St. Louis County staff presented a detailed design and schedule update for the long‑running West Florissant Great Streets project, describing sidewalk and shared‑use path construction, intersection reconfiguration, and extensive right‑of‑way acquisition that has led to condemnation proceedings.
Glenn Henninger, division manager for Project Development, said the original Great Streets study (published in 2013) was divided into five segments; county funding will cover three segments focused on the southern portion and the north segment (segment 3) near Stein Road and the Dellwood Community Center is poised to move to construction.
Henninger described design features across the corridor: an east‑side shared‑use path, new west‑side sidewalks, narrowed travel lanes to calm traffic while retaining two through lanes in each direction in busier sections, medians and green space where feasible, new traffic signals with full pedestrian accommodations, and reworked channelization and smaller corner islands to improve sight lines for pedestrians and drivers. At some intersections the county will install truck turn aprons—raised curb areas that ease large‑vehicle turns while encouraging slower passenger‑vehicle turning speeds.
The county is shifting roadway alignment in places to create space for sidewalks and will remove underused right‑turn lanes to make room for trail or green space. Henninger said the Chambers intersection is a separate STP‑funded project and will be reconfigured with Australian right‑turn islands to improve pedestrian sight lines.

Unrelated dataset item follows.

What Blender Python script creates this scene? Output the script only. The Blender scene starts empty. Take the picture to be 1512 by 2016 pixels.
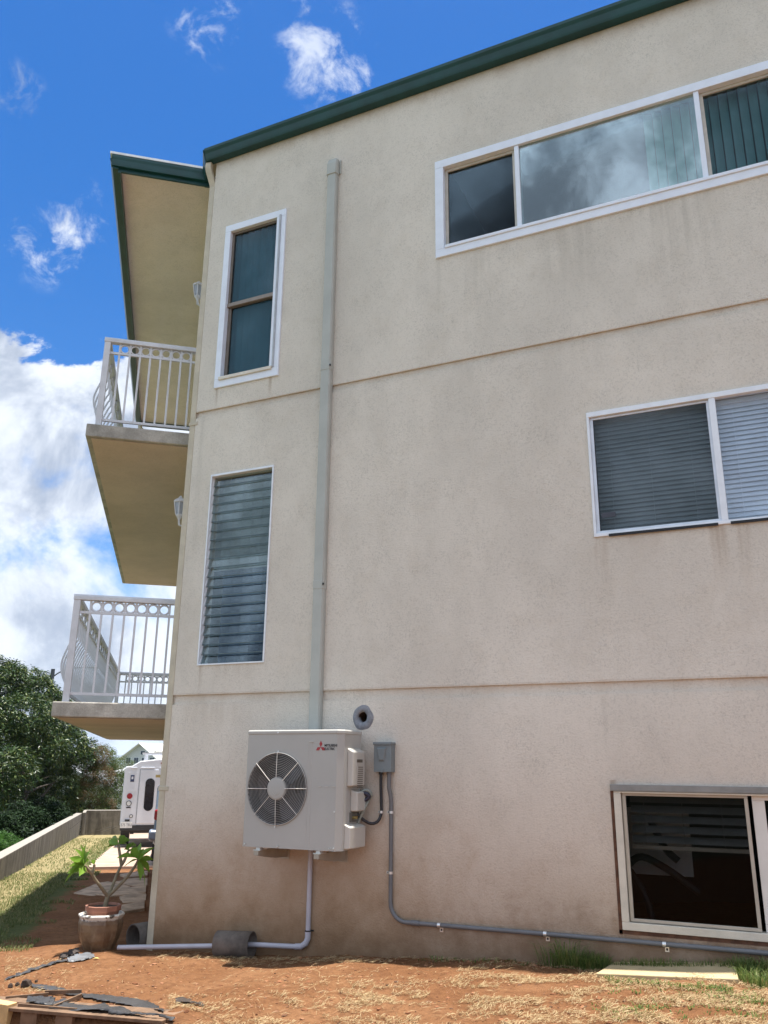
import bpy, bmesh, math, random
from mathutils import Vector, Matrix, noise as mnoise
random.seed(7)
C = bpy.context.scene.collection
SC = bpy.context.scene
R = math.radians
PI = math.pi

# ------------------------------------------------------------------ camera
CAM = Vector((0, 0, 1.6))
cr = Vector((0.9064203, 0.42226644, 0.00965906))
cu = Vector((0.11482065, -0.26834769, 0.95645477))
cf = Vector((-0.40647074, 0.86584096, 0.2917207))
cam = bpy.data.cameras.new('camera')
cam.sensor_fit = 'VERTICAL'; cam.sensor_height = 36.0
FPX = 1642.92
cam.lens = FPX / 2016 * 36.0
cam.clip_start = 0.05; cam.clip_end = 20000
co = bpy.data.objects.new('camera', cam); C.objects.link(co)
m = Matrix((cr, cu, -cf)).transposed().to_4x4(); m.translation = CAM
co.matrix_world = m
SC.camera = co

# ------------------------------------------------------------------ light
SUN_DIR = Vector((0.50, 0.18, 8.7)).normalized()       # towards the sun, close to overhead
SUN_EL = math.asin(SUN_DIR.z); SUN_AZ = math.atan2(SUN_DIR.x, SUN_DIR.y)
sl = bpy.data.lights.new('sun', 'SUN'); sl.energy = 4.2; sl.angle = R(0.53); sl.color = (1.0, 0.96, 0.89)
so = bpy.data.objects.new('sun', sl); C.objects.link(so)
so.rotation_euler = SUN_DIR.to_track_quat('Z', 'Y').to_euler(); so.location = (0, 0, 40)

SC.view_settings.view_transform = 'Standard'; SC.view_settings.look = 'None'
SC.view_settings.gamma = 1; SC.view_settings.exposure = 1.42

# ------------------------------------------------------------------ node helpers
class NT:
    def __init__(s, nt): s.nt = nt; s.n = nt.nodes; s.l = nt.links
    def new(s, t, **k):
        o = s.n.new(t)
        for a, b in k.items(): setattr(o, a, b)
        return o
    def put(s, sock, v):
        if hasattr(v, 'is_output') or hasattr(v, 'links'): s.l.new(v, sock)
        else:
            if isinstance(v, (tuple, list)) and len(v) == 3 and sock.type == 'RGBA': v = (*v, 1)
            sock.default_value = v
    def m(s, op, a, b=0.0, c=None, clamp=False):
        o = s.new('ShaderNodeMath', operation=op); o.use_clamp = clamp
        s.put(o.inputs[0], a); s.put(o.inputs[1], b)
        if c is not None: s.put(o.inputs[2], c)
        return o.outputs[0]
    def mix(s, f, a, b):
        o = s.new('ShaderNodeMix', data_type='RGBA'); s.put(o.inputs[0], f); s.put(o.inputs[6], a); s.put(o.inputs[7], b)
        return o.outputs[2]
    def ss(s, v, a, b, to0=0.0, to1=1.0):
        o = s.new('ShaderNodeMapRange', interpolation_type='SMOOTHSTEP')
        s.put(o.inputs[0], v); s.put(o.inputs[1], a); s.put(o.inputs[2], b); s.put(o.inputs[3], to0); s.put(o.inputs[4], to1)
        return o.outputs[0]
    def noise(s, vec, scale, detail=3, rough=0.55, dist=0.0):
        o = s.new('ShaderNodeTexNoise'); s.put(o.inputs['Vector'], vec)
        o.inputs['Scale'].default_value = scale; o.inputs['Detail'].default_value = detail
        o.inputs['Roughness'].default_value = rough; o.inputs['Distortion'].default_value = dist
        return o.outputs[0]
    def scale3(s, vec, x, y, z):
        o = s.new('ShaderNodeVectorMath', operation='MULTIPLY'); s.put(o.inputs[0], vec); o.inputs[1].default_value = (x, y, z)
        return o.outputs[0]
    def xyz(s, vec):
        o = s.new('ShaderNodeSeparateXYZ'); s.put(o.inputs[0], vec); return o.outputs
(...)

He warned that property acquisition is a significant hurdle: the project initially identified more than 90 parcels; many remain in condemnation when owners and the county have not agreed on price or impacts. "The condemnation process has hit some glitches... This project was supposed to be under construction a couple years ago," Henninger said. He added that county staff hope to begin construction next spring, but that outcome "hinges on getting that right away acquisition completed" and on court decisions for condemned parcels.
Why it matters: the corridor carries a mix of residential and commercial properties and has limited safe pedestrian crossings in places. The planned reconfigurations aim to improve safety for pedestrians, cyclists and transit users while managing access for businesses.
Next steps: complete property‑right acquisitions and related court processes, finalize design details with property owners and Metro on bus stop upgrades, then advertise the project for construction bids if the courts resolve acquisition barriers.